Este texto es un fragmento del libro “Historia mínima de la transición democrática en México”, publicado recientemente por El Colegio de México, reproducido con autorización de su autor.
México vivió una auténtica transición democrática entre 1977 y 1996-1997. Fue lo que hizo posible la alternancia pacífica y participativa en la Presidencia de la República en el año 2000. La transición fue un proceso, no un acto, una serie de conflictos que demandaron reformas para transformar las normas, las instituciones y las condiciones en las que transcurrían nuestros procesos electorales, pero sus efectos fueron mucho más allá de la esfera comicial.
Cualquier observador medio de la vida política pudo entonces constatar que el país transitó de un sistema de partido hegemónico (como lo llamó Giovanni Sartori) a un sistema plural de partidos, de elecciones sin competencia a elecciones altamente competidas, y ambos fenómenos anudados transformaron el mundo de la representación. De un espacio habitado (casi) por una sola fuerza política a otro colonizado por la diversidad política.

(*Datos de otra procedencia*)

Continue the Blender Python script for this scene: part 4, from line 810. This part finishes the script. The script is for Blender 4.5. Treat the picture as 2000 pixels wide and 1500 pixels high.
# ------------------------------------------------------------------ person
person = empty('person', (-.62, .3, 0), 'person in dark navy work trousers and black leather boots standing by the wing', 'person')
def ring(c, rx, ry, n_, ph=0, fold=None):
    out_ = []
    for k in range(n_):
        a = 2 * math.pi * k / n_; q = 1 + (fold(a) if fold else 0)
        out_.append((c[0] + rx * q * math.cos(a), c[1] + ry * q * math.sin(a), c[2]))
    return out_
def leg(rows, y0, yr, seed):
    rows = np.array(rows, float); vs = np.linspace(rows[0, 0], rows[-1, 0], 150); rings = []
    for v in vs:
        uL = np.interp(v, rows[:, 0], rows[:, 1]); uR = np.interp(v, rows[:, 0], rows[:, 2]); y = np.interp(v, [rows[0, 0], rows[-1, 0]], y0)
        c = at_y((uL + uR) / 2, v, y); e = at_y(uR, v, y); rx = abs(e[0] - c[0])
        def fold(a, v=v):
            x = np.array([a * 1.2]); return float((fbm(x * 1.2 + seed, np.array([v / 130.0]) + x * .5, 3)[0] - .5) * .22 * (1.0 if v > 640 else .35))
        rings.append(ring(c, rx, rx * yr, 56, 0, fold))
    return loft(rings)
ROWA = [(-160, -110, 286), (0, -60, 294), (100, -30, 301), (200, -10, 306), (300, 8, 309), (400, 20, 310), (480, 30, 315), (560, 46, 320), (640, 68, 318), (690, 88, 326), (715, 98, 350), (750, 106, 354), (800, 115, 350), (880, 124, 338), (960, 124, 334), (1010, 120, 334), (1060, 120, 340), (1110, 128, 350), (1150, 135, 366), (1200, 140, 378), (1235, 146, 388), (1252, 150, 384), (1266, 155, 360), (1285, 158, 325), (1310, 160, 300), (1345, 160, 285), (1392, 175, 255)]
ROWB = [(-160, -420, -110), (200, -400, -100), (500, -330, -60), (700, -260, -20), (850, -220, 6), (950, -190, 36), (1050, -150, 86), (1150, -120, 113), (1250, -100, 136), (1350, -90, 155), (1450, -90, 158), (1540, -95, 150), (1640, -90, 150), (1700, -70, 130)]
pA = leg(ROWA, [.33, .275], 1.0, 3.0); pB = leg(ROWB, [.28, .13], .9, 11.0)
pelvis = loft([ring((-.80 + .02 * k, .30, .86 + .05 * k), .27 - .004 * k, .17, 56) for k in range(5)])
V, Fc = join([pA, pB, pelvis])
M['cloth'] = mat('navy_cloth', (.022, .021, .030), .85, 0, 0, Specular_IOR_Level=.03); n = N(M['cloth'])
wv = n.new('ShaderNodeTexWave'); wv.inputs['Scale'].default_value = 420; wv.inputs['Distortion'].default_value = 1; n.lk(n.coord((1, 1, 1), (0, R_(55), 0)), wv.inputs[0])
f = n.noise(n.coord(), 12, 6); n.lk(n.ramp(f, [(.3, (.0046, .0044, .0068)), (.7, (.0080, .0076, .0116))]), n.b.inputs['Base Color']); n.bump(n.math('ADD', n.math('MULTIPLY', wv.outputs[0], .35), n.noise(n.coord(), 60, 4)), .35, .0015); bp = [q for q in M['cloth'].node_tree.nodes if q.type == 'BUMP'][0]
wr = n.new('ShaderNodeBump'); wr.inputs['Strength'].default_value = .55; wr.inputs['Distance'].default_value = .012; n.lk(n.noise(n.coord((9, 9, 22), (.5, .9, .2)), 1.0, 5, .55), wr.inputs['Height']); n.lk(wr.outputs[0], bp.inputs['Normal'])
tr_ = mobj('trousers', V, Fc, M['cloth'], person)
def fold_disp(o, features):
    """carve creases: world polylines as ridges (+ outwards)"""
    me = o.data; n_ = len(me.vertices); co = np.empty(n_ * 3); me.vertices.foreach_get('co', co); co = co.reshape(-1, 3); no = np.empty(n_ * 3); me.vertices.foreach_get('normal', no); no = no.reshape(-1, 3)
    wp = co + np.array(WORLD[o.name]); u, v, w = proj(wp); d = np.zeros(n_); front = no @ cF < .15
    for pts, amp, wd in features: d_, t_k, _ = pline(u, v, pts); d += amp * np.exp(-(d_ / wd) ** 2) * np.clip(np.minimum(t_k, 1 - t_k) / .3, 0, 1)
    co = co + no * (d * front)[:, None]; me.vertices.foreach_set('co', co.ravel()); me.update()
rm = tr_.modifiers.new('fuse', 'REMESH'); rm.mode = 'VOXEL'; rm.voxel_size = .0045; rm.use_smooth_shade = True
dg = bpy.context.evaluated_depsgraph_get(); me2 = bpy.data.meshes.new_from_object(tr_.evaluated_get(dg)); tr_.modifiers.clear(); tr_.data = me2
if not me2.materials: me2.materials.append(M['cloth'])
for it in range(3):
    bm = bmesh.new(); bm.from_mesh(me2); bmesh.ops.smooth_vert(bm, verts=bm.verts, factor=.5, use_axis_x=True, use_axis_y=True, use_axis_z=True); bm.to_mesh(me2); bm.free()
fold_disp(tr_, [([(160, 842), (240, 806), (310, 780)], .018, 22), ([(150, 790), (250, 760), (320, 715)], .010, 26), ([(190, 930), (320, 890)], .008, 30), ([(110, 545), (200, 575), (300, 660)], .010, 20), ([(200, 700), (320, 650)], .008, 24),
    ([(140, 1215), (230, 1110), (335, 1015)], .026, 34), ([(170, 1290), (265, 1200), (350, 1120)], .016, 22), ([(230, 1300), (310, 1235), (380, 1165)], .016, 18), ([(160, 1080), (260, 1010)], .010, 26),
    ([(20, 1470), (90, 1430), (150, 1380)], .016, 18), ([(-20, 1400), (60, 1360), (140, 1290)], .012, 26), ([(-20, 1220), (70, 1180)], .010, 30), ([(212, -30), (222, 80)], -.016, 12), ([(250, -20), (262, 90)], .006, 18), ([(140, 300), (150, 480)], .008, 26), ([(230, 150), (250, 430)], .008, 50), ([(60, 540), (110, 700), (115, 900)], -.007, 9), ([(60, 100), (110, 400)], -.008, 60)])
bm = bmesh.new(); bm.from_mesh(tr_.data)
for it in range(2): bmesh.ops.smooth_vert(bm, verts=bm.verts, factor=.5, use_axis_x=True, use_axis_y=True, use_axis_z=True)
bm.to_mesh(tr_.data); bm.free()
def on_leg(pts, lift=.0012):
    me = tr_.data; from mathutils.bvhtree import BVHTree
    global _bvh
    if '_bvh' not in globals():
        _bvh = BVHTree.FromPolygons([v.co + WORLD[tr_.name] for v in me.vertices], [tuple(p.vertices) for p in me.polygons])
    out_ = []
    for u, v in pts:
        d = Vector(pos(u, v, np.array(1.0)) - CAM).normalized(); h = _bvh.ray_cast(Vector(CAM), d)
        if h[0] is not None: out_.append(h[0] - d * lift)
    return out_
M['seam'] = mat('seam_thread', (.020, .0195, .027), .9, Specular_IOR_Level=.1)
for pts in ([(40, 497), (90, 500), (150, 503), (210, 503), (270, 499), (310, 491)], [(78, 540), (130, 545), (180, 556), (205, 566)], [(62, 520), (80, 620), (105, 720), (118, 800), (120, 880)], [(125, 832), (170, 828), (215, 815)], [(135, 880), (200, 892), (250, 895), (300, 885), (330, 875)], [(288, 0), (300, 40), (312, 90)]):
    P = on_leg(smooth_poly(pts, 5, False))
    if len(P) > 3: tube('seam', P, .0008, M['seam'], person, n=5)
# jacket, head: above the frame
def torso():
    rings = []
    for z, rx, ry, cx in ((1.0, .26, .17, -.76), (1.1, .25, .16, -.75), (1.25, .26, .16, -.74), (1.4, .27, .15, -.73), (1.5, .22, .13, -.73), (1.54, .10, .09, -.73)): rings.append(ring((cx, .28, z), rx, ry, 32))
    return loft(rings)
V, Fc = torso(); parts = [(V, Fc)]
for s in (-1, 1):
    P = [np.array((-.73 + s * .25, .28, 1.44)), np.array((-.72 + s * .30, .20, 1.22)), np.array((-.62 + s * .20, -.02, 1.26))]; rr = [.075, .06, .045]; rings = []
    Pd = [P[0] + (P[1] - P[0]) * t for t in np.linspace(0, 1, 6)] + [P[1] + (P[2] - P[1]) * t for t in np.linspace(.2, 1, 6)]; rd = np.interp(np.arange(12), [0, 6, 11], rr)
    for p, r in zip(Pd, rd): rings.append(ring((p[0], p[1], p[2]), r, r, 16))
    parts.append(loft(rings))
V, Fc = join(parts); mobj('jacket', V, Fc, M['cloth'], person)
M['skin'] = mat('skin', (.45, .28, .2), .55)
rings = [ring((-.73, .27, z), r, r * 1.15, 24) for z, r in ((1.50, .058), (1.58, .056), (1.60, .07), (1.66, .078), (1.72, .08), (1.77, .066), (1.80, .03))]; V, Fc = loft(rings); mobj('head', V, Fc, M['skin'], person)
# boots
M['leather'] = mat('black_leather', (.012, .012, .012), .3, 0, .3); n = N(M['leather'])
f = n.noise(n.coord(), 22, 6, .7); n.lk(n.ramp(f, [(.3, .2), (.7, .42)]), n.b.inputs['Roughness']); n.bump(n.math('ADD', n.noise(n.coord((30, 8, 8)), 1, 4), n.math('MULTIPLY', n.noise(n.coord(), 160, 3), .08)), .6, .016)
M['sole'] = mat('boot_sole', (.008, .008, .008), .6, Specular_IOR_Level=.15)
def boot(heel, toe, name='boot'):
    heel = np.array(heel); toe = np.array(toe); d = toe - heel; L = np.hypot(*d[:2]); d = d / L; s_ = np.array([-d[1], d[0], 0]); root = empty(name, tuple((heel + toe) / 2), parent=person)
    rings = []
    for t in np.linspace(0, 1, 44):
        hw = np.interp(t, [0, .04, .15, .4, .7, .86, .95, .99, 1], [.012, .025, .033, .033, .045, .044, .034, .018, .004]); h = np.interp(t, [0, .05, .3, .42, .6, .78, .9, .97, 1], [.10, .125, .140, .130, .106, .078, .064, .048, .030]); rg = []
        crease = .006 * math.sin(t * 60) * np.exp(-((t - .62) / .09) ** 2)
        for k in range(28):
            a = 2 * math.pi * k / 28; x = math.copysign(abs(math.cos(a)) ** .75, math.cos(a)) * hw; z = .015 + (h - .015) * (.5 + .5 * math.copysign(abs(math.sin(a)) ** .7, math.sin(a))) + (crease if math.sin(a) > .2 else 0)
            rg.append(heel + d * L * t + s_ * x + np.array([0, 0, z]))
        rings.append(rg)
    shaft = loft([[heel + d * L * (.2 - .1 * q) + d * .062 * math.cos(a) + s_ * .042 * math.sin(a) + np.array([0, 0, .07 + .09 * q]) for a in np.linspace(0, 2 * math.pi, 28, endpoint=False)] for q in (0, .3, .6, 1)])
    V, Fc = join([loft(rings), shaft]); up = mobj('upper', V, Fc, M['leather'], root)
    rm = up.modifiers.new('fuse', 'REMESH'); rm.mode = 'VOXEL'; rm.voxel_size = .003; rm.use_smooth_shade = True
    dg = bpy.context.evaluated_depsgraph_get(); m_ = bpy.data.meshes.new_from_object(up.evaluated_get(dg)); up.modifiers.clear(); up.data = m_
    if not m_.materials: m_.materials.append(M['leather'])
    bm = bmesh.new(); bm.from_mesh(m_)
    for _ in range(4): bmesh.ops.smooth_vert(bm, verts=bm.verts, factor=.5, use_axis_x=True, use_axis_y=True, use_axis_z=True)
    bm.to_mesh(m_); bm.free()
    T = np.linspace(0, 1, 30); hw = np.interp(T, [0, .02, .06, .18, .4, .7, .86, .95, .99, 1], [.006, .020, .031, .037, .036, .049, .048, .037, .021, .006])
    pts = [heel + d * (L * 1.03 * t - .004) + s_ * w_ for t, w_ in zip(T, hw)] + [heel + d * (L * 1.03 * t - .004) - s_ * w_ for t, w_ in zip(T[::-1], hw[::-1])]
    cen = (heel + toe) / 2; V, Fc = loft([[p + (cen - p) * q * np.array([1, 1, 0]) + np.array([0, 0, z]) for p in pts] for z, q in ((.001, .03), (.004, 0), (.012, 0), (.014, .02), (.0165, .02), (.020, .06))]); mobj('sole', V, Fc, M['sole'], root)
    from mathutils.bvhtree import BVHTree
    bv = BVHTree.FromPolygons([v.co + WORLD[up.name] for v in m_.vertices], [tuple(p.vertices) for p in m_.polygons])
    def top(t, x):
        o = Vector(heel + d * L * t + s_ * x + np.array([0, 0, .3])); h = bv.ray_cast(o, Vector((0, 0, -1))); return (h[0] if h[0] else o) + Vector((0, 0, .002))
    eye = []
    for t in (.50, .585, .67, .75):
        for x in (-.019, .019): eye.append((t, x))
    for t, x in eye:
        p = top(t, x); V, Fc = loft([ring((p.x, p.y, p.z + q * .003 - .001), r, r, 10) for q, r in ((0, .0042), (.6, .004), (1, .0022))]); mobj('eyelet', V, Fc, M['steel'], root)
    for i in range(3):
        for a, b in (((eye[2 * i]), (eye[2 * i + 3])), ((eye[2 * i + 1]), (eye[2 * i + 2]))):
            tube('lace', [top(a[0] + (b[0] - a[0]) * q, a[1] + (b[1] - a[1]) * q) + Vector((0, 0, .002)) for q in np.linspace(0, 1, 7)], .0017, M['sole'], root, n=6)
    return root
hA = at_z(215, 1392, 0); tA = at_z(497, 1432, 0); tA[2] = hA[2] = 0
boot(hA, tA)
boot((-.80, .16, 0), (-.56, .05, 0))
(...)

Hay quienes dicen que se trató solo de un cambio de carácter electoral. Pero quienes eso afirman se equivocan, por no entender la centralidad que en un régimen democrático desempeña el “pequeño mecanismo comicial”. A partir de las modificaciones en el espacio de la representación, el propio régimen de gobierno se transformó: pasamos de una Presidencia omnipotente (o casi) a un Ejecutivo acotado por otros poderes constitucionales; de unCongreso subordinado en lo fundamental a la voluntad presidencial a otro cuya dinámica se explica por la coexistencia de un pluralismo equilibrado; de un federalismo nominal pero altamente centralizado a un federalismo genuino todavía primitivo, e incluso de una Suprema Corte de Justicia que durante años tuvo una escasa relevancia en el terreno de la política a una Corte que en muchos momentos actúa como auténtico árbitro en los conflictos que se suscitan entre diversos poderes.
Los cambios producidos en esas dos décadas sirvieron para “deconstruir” un régimen autoritario (casi) monopartidista —en el cual el presidente de la República carecía de auténticos contrapesos en el entramado estatal— y para edificar una germinal democracia.
Además, la transición democrática mexicana es singular. Se distingue de lo que pasó en los países meridionales de Europa (España y Portugal) y en la Unión Soviética y los países que giraban en su órbita, porque en todos esos casos fue necesario un momento fundacional de las nuevas democracias. Fue imprescindible generar nuevas constituciones que permitieran la coexistencia de la diversidad política, porque los ordenamientos constitucionales anteriores la perseguían. En ese sentido, México tenía una gran ventaja: la existencia de un marco constitucional vigente en el que explícitamente se consideraba a nuestro país como una república democrática, representativa y federal, en la que se celebraban periódicamente elecciones para los cargos ejecutivos y legislativos.
Pero la mexicana también se distingue de las transiciones democráticas en muchos países de América Latina (Argentina, Chile, Uruguay, etc.), porque en ellos la transición fue prácticamente la vuelta a un pasado que había sido suprimido por los golpes militares que instauraron gobiernos de facto castrenses. En México no. El nuestro era un sistema autoritario (no dictatorial, menos totalitario), al que le faltaban dos piezas para transmutarse en democrático: un sistema plural de partidos representativo de las diversas corrientes políticas que cruzaban al país y un sistema electoral capaz de ofrecer garantías de imparcialidad y equidad a los contendientes y a los ciudadanos. Y esas dos piezas, repito, fueron edificadas entre 1977 y 1996-1997.
La “mecánica” de esa transformación puede resumirse, de manera burda, así: una conflictividad creciente reclamó operaciones reformadoras para que corrientes político-ideológicas, hasta ese momento artificialmente marginadas del mundo político electoral, pudieran integrarse al mismo. Una vez que nuevas y añejas oposiciones entraron al espacio electoral o refrendaron su vocación por contender por los cargos públicos mediante elecciones, demandaron condiciones de imparcialidad en las normas, las instituciones y los operadores electorales, así como condiciones de equidad en la competencia. Enfrentamientos recurrentes, movilizaciones, espirales de conflictos fueron el motor que reclamó reformas sucesivas hasta que las mismas construyeron un terreno de juego medianamente parejo y un marco institucional capaz de garantizar que fuera la voluntad popular la que decidiera quiénes debían gobernar y quiénes legislar.
Es decir, los partidos acudieron a elecciones y gracias a ellas paulatinamente se fueron fortaleciendo, y a partir de ese fortalecimiento demandaron y lograron modificar de manera radical el marco normativo e institucional en el que transcurren las elecciones en nuestro país. El resto, con zigzags inherentes a la naturaleza de los comicios, lo realizaron los ciudadanos con su voto y su cambiante humor.